Come avete creato una relazione efficace?

Prima, le Conferenze episcopali nazionali sul territorio amazzonico includevano la loro rispettiva parte di Amazzonia nel piano pastorale nazionale. Adesso, dopo Aparecida e soprattutto dopo l’annunzio del Sinodo per l’Amazzonia, bisogna pensare a un piano pastorale specifico per tutta la Panamazzonia. Tuttavia, ciò non toglie alle rispettive Conferenze nazionali la loro responsabilità per il loro territorio amazzonico. Si crea quindi una nuova situazione, una specie di nuovo soggetto ecclesiale, ed è necessario riuscire a comprenderlo e ad accoglierlo a poco a poco. Il Papa parla di un decentramento, e ogni decentramento è un po’ doloroso, perché intacca un po’ il potere e il prestigio del centro; dobbiamo riuscire a comprenderlo, a camminare insieme in questa direzione.

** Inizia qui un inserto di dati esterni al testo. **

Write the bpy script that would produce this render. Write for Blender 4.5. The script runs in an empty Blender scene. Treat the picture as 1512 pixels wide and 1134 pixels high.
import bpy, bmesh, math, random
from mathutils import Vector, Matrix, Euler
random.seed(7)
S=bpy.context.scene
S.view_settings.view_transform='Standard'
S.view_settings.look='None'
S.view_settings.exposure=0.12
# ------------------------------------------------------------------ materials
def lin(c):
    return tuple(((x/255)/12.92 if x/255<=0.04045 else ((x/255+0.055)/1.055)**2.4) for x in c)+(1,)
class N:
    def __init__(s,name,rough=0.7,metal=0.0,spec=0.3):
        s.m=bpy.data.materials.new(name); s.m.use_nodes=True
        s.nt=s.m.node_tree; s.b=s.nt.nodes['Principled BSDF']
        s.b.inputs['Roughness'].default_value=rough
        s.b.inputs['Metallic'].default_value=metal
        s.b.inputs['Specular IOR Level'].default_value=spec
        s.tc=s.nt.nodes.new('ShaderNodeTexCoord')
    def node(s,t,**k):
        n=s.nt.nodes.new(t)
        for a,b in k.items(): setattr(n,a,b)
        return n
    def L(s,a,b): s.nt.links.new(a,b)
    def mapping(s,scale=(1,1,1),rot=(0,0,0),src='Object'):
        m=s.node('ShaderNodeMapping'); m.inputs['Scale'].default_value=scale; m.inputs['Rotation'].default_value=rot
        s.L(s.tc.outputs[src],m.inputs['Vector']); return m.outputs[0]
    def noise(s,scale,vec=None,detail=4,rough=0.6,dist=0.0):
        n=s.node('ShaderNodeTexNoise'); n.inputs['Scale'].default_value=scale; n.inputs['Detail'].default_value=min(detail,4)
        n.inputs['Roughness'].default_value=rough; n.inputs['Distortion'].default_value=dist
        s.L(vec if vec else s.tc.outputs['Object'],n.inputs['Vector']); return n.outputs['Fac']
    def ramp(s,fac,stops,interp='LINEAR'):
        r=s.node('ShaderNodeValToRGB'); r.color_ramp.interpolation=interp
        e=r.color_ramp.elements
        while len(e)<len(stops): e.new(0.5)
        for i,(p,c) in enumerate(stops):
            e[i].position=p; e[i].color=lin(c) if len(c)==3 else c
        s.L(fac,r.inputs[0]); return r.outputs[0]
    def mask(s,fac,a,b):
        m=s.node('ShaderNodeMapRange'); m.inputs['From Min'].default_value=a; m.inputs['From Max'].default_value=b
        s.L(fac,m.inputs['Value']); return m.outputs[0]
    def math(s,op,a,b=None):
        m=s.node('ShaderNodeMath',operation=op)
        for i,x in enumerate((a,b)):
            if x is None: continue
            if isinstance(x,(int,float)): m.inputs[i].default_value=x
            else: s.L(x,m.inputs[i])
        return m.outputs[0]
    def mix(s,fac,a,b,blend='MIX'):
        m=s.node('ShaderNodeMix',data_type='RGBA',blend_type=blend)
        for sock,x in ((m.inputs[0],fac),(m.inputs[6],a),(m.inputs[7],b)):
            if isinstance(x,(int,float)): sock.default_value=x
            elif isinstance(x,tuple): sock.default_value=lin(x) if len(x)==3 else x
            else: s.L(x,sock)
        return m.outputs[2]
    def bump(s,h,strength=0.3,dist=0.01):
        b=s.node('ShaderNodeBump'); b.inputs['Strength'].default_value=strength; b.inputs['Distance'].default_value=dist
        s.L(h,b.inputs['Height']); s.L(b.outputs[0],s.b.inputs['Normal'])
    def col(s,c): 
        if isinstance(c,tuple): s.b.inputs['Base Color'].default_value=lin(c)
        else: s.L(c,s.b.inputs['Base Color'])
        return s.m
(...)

La Repam si propone per l’appunto di rendere un servizio che comincia a creare una rete fra tutte le realtà dei nove Paesi amazzonici. Una rete che non va intesa come un’unità ulteriore con progetti propri, bensì è un servizio per articolare tutte le entità, comunità, missionari, agenti ecclesiali sul territorio, persone e iniziative di difesa e di tutela dell’Amazzonia, affinché tutti entrino in questa rete e non si sentano isolati, perduti nella foresta. È un servizio che dipenderà sempre dai vescovi e dai missionari locali, che hanno bisogno di sentirsi coinvolti in questa Rete.

E il Papa? Quando le ha parlato del Sinodo?

Già nel 2015 il Papa cominciava a dirmi: «Sto pensando di fare una riunione con tutti i vescovi dell’Amazzonia. Ancora non so che tipo di riunione o di assemblea, ma pensavo che potrebbe anche essere un Sinodo». Mi ha detto: «Preghiamoci insieme», e ha cominciato a parlare con vescovi, con le Conferenze episcopali dei Paesi amazzonici, su come fare questa assemblea, e così in lui è andata crescendo e maturando l’idea del Sinodo, finché infine esso è stato convocato nel 2017. Abbiamo lavorato molto per il Sinodo, e continueremo a farlo in questo servizio così importante per il futuro della Chiesa. Il Sinodo serve a trovare e tracciare nuovi cammini per la Chiesa.

 

[1] Il testo del Documento preparatorio, insieme ad altri materiali, si trova sul sito www.sinodoamazonico.va
[2] Sul Sinodo amazzonico cfr A. Peraza, «Amazzonia e diritti umani», in Civ. Catt. 2019 I 45-58.
[3] Cfr D. Fares, «A 10 anni da Aparecida. Alle fonti del pontificato di Francesco», in Civ. Catt.2017 II 338-352.